Now most of our Mob today may only tell you that our Yura People simply love eating these fruit and flowers because they taste so good as they go down, and are so filling.

What some of us have forgotten is that there is another special reason why our Wadumathanha (People of Long Ago, Ancestors) ate the whole of this plant – flower, fruit, leaves and root – and why it was highly prized and sought after.

I will tell you why…nahhh…on second thoughts I will keep this ancient oral knowledge and information to meself and our Yura Peoples…otherwise other People may want to start eating it too and we may end up with nothing again, as per usual.

If you want to know about this plant you mob can go and research it yourself, I am sure our ancient oral knowledge and information about it is written down some where out there 😉

So in order to understand Aboriginal Oral History you not only need to hear them or know the people themselves, you also need to know about the other People and Lands they may be connected to – both near and far – or you may fail to see the big cultural picture.

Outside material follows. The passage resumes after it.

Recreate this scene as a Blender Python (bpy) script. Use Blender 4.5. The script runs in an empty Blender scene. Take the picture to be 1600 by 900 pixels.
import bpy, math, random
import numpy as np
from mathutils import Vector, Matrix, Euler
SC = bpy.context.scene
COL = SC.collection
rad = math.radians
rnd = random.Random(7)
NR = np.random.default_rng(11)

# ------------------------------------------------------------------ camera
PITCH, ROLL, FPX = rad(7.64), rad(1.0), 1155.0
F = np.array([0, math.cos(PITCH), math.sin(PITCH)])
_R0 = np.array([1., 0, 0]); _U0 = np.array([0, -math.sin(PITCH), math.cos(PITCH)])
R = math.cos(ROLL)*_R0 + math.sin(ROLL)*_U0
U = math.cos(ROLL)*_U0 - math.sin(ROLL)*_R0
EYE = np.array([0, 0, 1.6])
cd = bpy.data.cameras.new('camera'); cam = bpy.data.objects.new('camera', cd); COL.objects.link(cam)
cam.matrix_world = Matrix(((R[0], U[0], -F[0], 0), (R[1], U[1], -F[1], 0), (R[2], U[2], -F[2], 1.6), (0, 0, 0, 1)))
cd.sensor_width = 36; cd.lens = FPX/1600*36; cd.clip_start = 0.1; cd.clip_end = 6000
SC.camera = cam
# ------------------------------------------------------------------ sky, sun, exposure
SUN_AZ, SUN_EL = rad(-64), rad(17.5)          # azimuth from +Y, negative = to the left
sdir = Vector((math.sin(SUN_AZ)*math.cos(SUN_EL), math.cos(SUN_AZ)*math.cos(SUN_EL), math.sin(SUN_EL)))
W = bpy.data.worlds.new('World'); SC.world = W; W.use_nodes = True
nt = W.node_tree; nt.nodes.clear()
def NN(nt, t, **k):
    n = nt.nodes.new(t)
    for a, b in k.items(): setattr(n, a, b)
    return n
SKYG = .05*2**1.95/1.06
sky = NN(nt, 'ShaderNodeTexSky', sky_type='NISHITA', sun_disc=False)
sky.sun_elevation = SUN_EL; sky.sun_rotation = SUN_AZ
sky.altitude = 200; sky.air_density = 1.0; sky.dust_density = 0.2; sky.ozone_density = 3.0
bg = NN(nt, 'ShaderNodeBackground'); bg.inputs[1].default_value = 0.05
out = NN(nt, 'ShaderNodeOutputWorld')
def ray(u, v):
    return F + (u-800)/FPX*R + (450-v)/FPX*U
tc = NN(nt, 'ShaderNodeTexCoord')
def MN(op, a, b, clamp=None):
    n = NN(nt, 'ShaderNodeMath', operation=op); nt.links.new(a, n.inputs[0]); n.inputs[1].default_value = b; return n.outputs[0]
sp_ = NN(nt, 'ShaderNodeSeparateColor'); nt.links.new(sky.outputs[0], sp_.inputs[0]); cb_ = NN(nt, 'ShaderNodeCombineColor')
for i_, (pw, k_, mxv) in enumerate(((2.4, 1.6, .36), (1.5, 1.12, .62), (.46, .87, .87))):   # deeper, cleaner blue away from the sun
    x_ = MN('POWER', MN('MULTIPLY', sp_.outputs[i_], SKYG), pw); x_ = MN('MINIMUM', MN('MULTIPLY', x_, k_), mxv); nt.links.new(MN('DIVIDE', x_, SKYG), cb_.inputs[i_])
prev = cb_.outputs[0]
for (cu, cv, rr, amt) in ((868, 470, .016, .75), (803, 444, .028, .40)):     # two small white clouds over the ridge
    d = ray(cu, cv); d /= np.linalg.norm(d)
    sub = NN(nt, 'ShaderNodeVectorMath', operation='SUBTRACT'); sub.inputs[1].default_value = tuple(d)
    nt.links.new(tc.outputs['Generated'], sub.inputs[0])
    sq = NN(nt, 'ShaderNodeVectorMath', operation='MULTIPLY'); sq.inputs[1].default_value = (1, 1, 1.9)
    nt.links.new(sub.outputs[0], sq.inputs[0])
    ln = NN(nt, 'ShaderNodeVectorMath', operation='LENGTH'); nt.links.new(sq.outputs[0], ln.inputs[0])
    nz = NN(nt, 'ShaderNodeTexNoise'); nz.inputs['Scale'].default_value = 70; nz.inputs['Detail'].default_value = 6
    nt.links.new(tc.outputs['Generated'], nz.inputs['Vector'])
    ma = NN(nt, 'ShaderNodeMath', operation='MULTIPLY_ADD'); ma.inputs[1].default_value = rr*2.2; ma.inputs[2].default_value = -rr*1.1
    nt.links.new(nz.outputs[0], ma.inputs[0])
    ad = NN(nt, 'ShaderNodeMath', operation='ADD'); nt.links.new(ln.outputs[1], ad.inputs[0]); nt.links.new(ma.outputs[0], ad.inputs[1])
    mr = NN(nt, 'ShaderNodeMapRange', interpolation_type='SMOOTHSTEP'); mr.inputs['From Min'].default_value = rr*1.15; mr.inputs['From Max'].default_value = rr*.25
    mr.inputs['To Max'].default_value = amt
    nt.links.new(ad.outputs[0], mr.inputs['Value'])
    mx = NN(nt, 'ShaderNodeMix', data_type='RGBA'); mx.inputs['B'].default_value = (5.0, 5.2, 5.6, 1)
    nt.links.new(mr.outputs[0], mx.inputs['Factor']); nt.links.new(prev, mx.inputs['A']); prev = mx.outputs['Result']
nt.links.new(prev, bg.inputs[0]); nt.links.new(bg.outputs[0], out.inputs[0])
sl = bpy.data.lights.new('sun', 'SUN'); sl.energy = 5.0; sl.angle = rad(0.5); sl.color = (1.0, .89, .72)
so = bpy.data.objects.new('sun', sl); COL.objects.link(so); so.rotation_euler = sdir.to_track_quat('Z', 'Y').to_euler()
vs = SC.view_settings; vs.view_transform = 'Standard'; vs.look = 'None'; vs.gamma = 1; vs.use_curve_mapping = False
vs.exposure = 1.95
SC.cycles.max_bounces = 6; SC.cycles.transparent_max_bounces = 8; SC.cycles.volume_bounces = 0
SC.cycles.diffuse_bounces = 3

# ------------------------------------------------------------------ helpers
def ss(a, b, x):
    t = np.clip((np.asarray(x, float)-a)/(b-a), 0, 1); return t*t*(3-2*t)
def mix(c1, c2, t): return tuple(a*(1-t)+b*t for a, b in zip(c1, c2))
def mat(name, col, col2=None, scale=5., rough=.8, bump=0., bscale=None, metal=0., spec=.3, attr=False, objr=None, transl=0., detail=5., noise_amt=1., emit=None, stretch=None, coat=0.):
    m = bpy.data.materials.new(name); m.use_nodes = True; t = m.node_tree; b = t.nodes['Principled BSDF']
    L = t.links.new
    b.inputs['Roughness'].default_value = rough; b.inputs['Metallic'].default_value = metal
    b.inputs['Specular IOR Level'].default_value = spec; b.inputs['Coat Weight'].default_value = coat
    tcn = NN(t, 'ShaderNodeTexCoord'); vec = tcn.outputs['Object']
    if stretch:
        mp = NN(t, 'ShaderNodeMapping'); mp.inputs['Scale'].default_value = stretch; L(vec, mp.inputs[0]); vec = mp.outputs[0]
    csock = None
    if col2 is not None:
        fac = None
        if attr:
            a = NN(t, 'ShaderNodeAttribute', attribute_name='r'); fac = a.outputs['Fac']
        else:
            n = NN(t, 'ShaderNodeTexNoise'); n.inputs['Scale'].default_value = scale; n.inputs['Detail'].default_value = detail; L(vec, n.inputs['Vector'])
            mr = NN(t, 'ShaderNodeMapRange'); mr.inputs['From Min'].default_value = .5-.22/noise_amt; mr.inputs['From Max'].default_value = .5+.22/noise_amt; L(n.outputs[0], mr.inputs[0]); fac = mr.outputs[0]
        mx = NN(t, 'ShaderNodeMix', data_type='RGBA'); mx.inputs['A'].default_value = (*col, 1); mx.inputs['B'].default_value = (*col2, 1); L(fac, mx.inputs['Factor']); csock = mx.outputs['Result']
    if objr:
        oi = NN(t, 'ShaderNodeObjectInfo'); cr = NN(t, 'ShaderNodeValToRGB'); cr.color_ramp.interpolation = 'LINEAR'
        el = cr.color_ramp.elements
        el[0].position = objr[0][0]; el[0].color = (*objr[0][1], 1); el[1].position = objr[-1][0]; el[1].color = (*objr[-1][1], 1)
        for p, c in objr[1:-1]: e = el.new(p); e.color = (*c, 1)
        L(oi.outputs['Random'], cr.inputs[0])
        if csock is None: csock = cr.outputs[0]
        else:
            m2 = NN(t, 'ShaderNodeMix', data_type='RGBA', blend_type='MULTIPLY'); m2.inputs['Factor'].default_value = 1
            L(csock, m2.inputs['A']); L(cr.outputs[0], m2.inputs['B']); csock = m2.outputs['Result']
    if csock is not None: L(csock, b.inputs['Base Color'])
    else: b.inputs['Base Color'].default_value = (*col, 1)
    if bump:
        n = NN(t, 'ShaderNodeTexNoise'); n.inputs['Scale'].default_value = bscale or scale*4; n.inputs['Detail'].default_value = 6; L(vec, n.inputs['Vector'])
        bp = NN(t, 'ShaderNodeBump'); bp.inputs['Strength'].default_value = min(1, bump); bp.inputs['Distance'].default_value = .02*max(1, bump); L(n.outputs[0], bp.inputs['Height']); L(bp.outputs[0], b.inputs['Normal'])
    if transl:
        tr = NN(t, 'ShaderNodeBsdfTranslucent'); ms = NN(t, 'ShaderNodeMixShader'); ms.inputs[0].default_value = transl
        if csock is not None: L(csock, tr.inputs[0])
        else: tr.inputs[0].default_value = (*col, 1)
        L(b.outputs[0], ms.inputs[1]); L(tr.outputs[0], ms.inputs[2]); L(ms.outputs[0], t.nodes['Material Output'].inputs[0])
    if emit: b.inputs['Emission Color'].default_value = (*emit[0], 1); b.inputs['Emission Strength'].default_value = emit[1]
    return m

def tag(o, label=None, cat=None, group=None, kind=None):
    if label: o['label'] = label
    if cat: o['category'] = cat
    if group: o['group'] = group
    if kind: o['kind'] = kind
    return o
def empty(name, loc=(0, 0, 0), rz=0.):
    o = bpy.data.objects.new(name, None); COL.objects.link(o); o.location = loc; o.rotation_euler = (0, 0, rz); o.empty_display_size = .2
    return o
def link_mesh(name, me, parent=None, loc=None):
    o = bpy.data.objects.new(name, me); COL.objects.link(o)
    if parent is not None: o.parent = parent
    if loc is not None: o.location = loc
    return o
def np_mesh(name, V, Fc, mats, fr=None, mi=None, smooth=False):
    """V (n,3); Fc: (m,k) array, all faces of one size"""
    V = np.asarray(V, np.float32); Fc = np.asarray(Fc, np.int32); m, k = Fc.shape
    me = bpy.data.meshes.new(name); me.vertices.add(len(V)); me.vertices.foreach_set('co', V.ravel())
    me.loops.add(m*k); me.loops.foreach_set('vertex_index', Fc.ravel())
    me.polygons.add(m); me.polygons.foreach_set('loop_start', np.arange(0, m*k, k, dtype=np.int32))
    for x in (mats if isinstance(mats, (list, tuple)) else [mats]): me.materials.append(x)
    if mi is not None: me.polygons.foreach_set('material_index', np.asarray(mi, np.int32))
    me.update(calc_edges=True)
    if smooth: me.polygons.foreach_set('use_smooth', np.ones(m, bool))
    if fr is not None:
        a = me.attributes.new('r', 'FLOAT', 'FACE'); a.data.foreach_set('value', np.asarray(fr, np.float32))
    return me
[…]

I will stop for now so you may digest what I have written and please do offer your thoughts and comments.

Published on Lateral Love Australia with permission from Marvyn McKenzie – https://www.facebook.com/WalhaUdiMarvynMc

4 thoughts on “Pondering about Aboriginal Oral History VS Written History by Marvyn McKenzie

  1. This is a great read. Thank you. I shared it with my friend Kirin. She is part of an organization in the USA who are preserving the mostly oral history of the Igorots who are a culture from the Philipines. I had the honor of interviewing her for my last book. I learned so much about the Igorots who I knew nothing about before.

    I also enjoyed it for myself, as I am part Cherokee, who are a native people of North America. A majority of what i know of my ancestors are stories passed down from generation to generation. It is amazing to know about this part of me that is not in history books. Cheers!